Synthesis and photophysical study of highly luminescent coordination compounds of rare earth ions with thenoyltrifluoroacetonate and AZT.

This work presents the study of the interaction between zidovudine (AZT) and rare earth (RE) ions with thenoyltrifluoroacetonate (TTA). The complexes [RE(TTA)(3) x (AZT)(2)] (where RE(III)=Eu and Gd) were prepared by reaction between the [RE(TTA)(3) x (H(2)O)(2)] precursors and AZT dissolved in acetone in the molar ratio 1:2. The obtained luminescent materials were characterized by microanalyses (C, H, N), complexometric titration, IR spectroscopy, X-ray powder diffraction and thermal analysis (DSC and TG/DTG).
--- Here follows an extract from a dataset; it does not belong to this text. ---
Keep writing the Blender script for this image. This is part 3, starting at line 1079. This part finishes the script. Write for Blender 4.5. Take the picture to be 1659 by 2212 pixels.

The luminescence data indicate that the substitution of the two water molecules by AZT in the europium complex causes an intensification of luminescence corresponding to the (5)D(0) -->(7)F(J) (J=0-4) transitions associated with one of the site symmetries. Based on the luminescence spectrum of the Eu(III)-compound the Omega(lambda) experimental intensity parameters (lambda=2 and 4) were calculated for the electronic transitions (5)D(0)-->(7)F(2, 4). The Omega(2) intensity parameter for this new compound is higher than for the precursor compound, suggesting an effective interaction between the AZT and the chemical environment of the Eu(III) ion. Luminescence data confirm that the AZT complex and precursor compound have a comparable emission quantum efficiency.